As shown in the equation above, D describes how tension is affected by the rate of stretch.

[Pia Stefanek]

So it is just a parameter that links tension to stretch. Is this correct?
One cannot say that is has something to do with the recoil time of the spring?

Excuse me for asking so much I just want to be sure.
Thank you very much.

[Thomas Uchida]

Excuse me for asking so much I just want to be sure.

I recommend running some simple simulations (e.g., adapting the OpenSim tug-of-war example to use a single PathSpring, or writing a short MATLAB program) to gain insight into the time response of the system for different values of these parameters.

[Pia Stefanek]

Hm I tried some simulations but it is not so easy to understand.
Only when T=K*s -> D=-1/v. Only when T=Ks, the spring is linear and dissipation expresses the recoil time for the spring per meter.

[Thomas Uchida]

Only when T=K*s -> D=-1/v. Only when T=Ks, the spring is linear and dissipation expresses the recoil time for the spring per meter.

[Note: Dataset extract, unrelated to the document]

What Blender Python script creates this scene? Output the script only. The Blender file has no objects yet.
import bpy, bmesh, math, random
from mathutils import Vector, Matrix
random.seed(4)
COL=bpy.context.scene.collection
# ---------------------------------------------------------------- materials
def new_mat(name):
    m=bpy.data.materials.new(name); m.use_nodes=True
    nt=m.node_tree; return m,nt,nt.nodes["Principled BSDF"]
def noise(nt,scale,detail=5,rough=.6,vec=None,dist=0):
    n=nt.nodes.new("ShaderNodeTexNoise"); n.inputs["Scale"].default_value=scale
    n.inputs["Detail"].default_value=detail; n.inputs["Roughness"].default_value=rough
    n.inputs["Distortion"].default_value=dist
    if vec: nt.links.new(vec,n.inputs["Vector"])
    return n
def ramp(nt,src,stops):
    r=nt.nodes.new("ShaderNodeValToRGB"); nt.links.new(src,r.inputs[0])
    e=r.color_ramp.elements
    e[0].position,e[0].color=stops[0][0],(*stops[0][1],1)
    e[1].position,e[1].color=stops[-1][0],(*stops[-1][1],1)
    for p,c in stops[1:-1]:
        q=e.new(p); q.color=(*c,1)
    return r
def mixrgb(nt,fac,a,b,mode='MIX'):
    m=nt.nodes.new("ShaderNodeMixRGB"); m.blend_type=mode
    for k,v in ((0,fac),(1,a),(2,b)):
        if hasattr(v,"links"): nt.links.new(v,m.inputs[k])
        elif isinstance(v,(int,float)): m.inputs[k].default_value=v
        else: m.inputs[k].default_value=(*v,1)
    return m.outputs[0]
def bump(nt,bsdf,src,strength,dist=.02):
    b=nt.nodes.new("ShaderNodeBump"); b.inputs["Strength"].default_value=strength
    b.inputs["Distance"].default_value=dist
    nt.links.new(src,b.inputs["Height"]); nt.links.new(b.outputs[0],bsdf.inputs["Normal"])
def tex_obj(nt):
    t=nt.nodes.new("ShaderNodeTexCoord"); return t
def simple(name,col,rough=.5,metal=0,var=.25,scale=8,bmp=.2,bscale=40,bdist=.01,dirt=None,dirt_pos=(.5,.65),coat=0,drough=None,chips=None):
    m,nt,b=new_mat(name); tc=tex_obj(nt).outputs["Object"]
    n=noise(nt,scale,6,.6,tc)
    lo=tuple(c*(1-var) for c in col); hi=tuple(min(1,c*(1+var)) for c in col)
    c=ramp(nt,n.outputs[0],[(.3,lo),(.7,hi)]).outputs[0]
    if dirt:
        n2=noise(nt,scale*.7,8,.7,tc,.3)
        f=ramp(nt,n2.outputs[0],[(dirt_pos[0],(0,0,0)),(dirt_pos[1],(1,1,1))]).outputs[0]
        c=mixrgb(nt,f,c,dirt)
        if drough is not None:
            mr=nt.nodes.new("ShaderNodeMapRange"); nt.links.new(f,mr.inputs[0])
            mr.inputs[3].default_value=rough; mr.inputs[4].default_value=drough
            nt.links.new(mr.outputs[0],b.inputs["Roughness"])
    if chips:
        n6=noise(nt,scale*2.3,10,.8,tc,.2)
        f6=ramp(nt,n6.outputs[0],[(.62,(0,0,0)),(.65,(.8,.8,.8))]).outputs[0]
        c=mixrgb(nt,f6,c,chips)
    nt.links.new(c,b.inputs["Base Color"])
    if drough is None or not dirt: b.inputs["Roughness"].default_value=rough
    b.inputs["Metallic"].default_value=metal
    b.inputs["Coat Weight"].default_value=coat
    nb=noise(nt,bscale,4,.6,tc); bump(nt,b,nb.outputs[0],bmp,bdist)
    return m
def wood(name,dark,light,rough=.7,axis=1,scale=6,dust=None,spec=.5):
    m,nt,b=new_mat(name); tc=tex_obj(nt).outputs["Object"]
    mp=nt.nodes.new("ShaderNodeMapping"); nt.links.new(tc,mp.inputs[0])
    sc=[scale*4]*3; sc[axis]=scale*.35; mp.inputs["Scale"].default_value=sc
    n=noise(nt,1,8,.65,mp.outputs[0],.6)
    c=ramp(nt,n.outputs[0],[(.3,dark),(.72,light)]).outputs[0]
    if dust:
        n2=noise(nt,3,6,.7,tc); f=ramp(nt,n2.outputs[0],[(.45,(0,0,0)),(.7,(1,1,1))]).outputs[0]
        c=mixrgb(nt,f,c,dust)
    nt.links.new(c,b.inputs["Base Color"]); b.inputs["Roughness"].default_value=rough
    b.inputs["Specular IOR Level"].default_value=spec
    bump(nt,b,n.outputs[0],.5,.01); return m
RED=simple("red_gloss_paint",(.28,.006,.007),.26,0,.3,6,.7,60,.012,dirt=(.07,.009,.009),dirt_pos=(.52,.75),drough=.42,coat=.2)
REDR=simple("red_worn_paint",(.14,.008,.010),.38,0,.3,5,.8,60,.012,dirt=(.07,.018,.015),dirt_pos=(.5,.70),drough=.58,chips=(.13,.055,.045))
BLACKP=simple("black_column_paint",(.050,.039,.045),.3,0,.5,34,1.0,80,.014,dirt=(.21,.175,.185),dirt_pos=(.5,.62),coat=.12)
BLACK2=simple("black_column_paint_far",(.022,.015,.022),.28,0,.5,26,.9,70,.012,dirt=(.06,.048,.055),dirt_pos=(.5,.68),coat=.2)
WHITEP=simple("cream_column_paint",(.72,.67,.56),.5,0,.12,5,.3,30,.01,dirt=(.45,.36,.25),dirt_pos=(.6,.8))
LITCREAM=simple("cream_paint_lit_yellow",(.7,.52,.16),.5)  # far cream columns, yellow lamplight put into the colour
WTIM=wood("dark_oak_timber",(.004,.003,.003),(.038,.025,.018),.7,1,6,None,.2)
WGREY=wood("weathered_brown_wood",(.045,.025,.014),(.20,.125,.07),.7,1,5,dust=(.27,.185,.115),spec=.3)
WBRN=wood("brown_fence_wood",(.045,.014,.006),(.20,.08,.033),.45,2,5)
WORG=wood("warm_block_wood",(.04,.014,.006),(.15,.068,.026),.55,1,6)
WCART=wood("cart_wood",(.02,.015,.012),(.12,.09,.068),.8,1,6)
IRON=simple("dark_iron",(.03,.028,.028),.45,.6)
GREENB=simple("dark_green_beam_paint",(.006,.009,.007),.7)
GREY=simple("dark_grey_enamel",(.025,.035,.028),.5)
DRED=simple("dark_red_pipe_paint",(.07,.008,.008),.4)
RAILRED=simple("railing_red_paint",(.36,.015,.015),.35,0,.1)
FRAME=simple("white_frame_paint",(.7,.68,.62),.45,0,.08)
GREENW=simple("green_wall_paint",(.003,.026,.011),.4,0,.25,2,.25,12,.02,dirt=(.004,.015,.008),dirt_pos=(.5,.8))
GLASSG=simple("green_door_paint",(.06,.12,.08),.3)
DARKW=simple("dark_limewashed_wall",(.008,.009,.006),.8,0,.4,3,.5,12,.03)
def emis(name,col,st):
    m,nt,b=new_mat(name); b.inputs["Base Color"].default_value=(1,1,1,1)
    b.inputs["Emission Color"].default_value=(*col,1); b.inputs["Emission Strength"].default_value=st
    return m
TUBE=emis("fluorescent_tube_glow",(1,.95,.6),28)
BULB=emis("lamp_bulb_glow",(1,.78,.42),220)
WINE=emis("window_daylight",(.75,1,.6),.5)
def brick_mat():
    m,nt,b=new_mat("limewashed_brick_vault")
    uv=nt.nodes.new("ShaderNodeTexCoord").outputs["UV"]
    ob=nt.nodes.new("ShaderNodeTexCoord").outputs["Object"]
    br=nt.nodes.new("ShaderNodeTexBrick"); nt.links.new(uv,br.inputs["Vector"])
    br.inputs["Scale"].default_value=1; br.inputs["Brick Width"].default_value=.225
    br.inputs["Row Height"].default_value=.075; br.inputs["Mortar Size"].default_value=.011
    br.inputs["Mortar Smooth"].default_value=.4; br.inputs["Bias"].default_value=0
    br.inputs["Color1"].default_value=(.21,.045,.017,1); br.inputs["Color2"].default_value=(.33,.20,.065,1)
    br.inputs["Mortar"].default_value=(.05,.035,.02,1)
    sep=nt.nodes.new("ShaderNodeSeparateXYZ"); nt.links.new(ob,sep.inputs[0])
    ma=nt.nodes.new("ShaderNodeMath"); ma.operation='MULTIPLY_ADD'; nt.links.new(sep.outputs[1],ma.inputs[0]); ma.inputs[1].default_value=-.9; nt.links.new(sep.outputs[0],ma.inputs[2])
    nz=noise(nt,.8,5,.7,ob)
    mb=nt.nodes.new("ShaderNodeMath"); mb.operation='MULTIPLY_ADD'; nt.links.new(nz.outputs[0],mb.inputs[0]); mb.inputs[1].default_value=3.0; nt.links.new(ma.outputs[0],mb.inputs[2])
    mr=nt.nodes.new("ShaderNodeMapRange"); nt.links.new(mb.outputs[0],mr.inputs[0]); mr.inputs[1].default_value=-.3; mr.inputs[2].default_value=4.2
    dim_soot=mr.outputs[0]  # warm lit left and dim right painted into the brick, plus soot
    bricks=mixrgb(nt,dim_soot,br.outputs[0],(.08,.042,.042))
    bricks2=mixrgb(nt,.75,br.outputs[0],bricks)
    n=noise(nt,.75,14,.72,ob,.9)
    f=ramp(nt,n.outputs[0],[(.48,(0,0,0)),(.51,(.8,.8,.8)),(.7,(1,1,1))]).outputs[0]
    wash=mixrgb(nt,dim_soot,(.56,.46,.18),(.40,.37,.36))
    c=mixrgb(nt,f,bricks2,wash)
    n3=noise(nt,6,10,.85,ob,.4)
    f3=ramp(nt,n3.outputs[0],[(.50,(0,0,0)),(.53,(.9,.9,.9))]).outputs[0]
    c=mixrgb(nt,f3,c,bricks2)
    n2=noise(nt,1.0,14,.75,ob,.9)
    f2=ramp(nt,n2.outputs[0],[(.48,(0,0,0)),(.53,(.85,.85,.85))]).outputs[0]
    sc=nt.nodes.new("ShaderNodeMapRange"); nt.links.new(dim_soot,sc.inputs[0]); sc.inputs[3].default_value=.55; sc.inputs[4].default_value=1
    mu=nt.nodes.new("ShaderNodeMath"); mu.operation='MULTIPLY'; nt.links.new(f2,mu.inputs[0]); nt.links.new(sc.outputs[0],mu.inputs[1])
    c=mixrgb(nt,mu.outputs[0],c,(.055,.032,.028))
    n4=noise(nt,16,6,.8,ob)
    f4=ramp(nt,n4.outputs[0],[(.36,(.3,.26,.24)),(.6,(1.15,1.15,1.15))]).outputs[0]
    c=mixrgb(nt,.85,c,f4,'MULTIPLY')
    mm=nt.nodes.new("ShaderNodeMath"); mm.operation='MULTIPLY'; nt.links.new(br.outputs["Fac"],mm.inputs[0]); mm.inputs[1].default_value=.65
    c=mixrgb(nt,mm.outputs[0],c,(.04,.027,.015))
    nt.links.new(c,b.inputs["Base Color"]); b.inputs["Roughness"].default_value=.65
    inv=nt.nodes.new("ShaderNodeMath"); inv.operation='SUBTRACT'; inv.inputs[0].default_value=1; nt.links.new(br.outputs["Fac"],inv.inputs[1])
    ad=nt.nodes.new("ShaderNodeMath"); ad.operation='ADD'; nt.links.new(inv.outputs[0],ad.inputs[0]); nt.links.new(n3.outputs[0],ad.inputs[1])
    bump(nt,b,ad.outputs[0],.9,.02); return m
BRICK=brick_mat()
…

Perhaps it would be more helpful to think of D in terms of (1 / (m/s)): a multiplicative factor describing the force contribution arising from 1 m/s of stretch rate. In general, increasing D will make the system more "sluggish"; quantifying that will depend on how you define "recoil time" for this nonlinear spring. Expanding the equation given in the documentation:
tension = -K Lo + K L(t) - K D Lo Ldot(t) + K D L(t) Ldot(t)
where the length L(t) and stretch rate Ldot(t) of the spring are functions of time. If necessary, you could try linearizing this equation around an operating point to analyze more deeply.